I have often written about fresh funds flowing to early learning, but the reality is fewer Washington State children received federal child care aid during the recession’s first full year and publicly-funded preschool waiting lists are at record levels.
In 2008, one of the federal government’s biggest early learning programs, the Child Care and Development Block Grant, helped the fewest number of children, 1.6 million, in this decade, the Center on Law and Social Policy, reports. The block grant funds subsidies families use to cover child care costs and other programs. (Check out data on Washington State’s use of these funds in this brief.)
This is an obvious and big problem because child care aid is falling at the same time an historic recession is forcing more families into poverty, CLASP points out.
Meanwhile, the waiting list for Washington’s Early Childhood Education and Assistance Program is now at a record high of 3,294, which is a 50 percent jump over last year, the Washington State Association of Head Start and ECEAP says.
There is good news. The economic stimulus package sent $2 billion in Child Care and Development Block Grant funding to states, which should allow an additional 300,000 children to receive child care, CLASP said in its policy brief.
But $2 billion is not enough to serve every eligible child. In fact, the program only helps one in seven of those kids, Danielle Ewen, CLASP’s director of Child Care and Early Education, told me this morning. Many states are using stimulus money to avoid making cuts in child care programs, she added. One of the problems is the federal block grant lost ground in recent years thanks to flat funding and budget cuts, she added.
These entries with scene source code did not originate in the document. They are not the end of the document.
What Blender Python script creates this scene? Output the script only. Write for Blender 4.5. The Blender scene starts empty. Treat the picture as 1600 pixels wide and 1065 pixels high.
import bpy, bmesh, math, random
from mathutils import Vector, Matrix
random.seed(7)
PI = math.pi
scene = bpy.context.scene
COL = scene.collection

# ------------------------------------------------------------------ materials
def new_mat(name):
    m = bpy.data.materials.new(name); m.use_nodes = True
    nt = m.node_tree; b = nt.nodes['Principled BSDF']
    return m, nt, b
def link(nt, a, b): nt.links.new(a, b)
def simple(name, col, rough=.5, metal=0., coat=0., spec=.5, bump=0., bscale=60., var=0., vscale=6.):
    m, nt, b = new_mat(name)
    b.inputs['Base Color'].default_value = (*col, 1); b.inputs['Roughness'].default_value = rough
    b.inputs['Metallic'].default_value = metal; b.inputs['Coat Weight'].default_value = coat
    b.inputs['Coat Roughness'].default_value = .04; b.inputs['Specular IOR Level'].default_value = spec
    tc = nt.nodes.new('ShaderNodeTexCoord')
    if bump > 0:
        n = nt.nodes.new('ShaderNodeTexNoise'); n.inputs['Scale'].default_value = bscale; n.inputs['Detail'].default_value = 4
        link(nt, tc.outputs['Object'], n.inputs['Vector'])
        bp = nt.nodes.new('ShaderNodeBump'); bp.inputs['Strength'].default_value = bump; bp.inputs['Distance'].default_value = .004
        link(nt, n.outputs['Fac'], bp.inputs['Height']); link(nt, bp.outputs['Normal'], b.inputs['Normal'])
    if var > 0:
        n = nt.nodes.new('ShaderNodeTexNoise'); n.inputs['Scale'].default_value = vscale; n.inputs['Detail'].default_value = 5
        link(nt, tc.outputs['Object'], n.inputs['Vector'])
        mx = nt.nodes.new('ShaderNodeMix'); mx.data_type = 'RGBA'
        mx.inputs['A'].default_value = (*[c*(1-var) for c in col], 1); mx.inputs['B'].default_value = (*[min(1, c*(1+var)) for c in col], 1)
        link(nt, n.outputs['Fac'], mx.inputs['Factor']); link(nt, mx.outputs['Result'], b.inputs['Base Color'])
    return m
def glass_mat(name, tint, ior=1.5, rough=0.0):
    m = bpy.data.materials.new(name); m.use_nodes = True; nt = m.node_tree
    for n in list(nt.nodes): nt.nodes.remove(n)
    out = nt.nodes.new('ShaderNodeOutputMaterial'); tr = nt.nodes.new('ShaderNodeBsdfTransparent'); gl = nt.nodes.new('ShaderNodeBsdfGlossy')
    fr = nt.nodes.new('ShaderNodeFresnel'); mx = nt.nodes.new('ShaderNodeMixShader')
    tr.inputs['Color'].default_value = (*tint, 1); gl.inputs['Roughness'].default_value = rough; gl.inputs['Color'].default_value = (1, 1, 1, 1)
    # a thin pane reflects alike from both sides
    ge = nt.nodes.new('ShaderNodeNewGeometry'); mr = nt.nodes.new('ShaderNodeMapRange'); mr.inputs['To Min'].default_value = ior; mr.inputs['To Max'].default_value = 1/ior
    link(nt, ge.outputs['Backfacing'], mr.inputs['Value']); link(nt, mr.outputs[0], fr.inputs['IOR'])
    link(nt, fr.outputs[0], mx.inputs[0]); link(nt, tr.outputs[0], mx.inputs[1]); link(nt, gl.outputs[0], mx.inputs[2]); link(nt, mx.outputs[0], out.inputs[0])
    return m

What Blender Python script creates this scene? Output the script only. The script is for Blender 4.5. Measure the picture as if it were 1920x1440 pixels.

The policy analysis also offered evidence that these are families who deserve help. Among those receiving CCDBG aid, 92 percent are working or in training – only 16 percent are on welfare – but they only earned, on average $15,400 a year in 2005, CLASP reports, relying on the most recent available data.
In a recession, “the truth of the matter is low-income families are the last to recover,” Ewen said.
“It hits them harder. They lose more ground.”